Mary Louise Reilly Merickel died with dignity and grace Sept. 4, 2014. She left the world a better place and gifted so many people with her delightful, compassionate and charming personality. She was a great mother and good friend to many. Her sense of humor, her ease at accepting what life threw at her and her propensity to tell little white lies in hopes of making life easier for others was heartening. She will be missed.

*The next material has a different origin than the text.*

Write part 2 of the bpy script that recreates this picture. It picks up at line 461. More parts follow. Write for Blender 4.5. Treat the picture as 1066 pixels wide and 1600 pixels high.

She was born Sept. 15, 1920, in Birmingham, Ala., to Rose Nangle and William Reilly. Her father died when she was only 2, leaving behind her two older brothers, William and John, as well. The family then moved back to St. Cloud, Minn., to be close to her mother’s family. The nuns at the College of St. Benedict’s, particularly her aunt, Sister Vivia, were instrumental in helping raise the three children as her mother worked various jobs to support her family. In spite of money being very tight, Mary Louise remembered a joyous childhood with many opportunities for fun and learning. After attending Cathedral High School, she enrolled at the College of St. Benedict’s, where she studied English. Two years later, she took a hiatus in order to help her mother financially. Fortuitously, one of her friends at school, Sally Merickel, found her a job at the Merickel Lumber Mills in Wadena, where Mary Louise met her future husband, Tom Merickel. They were married Aug. 23, 1942, in San Diego, where he was serving in the Navy.
After leaving the military, Tom and Mary Lou moved to Wadena, where they raised 13 children. They led a busy but exciting life, never turning down adventure. They spent time living at Rush Lake during the summer months, converted a school bus into a camper of sorts, loaded the kids in for monthly trips throughout the USA and bought a home in Mexico. After Tom’s death in 1977, Mary Lou moved again, with her three youngest still in school, to St. Cloud and then a few years later to San Diego. Her final months were spent at Home Place, a special care center in Oak Harbor.
She was first and foremost a mother of 13 children but also a wife, daughter, sister, aunt, friend, grandmother, great-grandmother and an inspiration to everyone that had the privilege of knowing her. Mary Lou was a chameleon of sorts in that she could be whomever you needed her to be: confidant, fan, ghost-writer, bridge partner, advocate or driver.
The Catholic Church and education were both very important to her. She was an active volunteer in many of her children’s classes; she had vocabulary words posted around the house, and she even found time to go back to St. Ben’s to complete her degree and graduate in 1974. She made certain that all of her 13 children had at least a bachelor’s degree.
Some of her fun memories include her appearance on “Family Feud” with four of her children. She was one of Richard Dawson’s favorites. She enjoyed politics, historical events as they happened and Irish Cream. She kept her charm and sense of humor close by until the very end. Friends and family are encouraged to imbibe in an Irish toast, give a friend a flower or do a random act of kindness in her memory.
She is survived by her 13 children and their spouses in addition to 24 grandchildren and 10 great-grandchildren. Listed below are her children in order of date of birth and their spouses:
Michael Reilly Merickel and spouse Nancy Foster (Oak Harbor), Deborah Merickel (Oak Harbor), Kathy Merickel Moreno and spouse David (Berkeley, Calif.), Sally Merickel Maxwell and spouse Don (San Diego), Teri Merickel (San Diego), Melissa Merickel and spouse Jim Somers (Oak Harbor), Peggy Merickel and spouse Scott McLaughlin (Fargo, N.D.), Polly Merickel and spouse Jim Poe (San Diego), Tommy Merickel and spouse Laura (Shoreview, Minn.), Harry Merickel and spouse Kris (Battle Lake, Minn.), MaryJo Merickel and spouse David Gross (Bloomington, Minn.), Maggie Merickel and spouse Julie Day (San Diego), and Casey Merickel (Miami Beach, Fla.)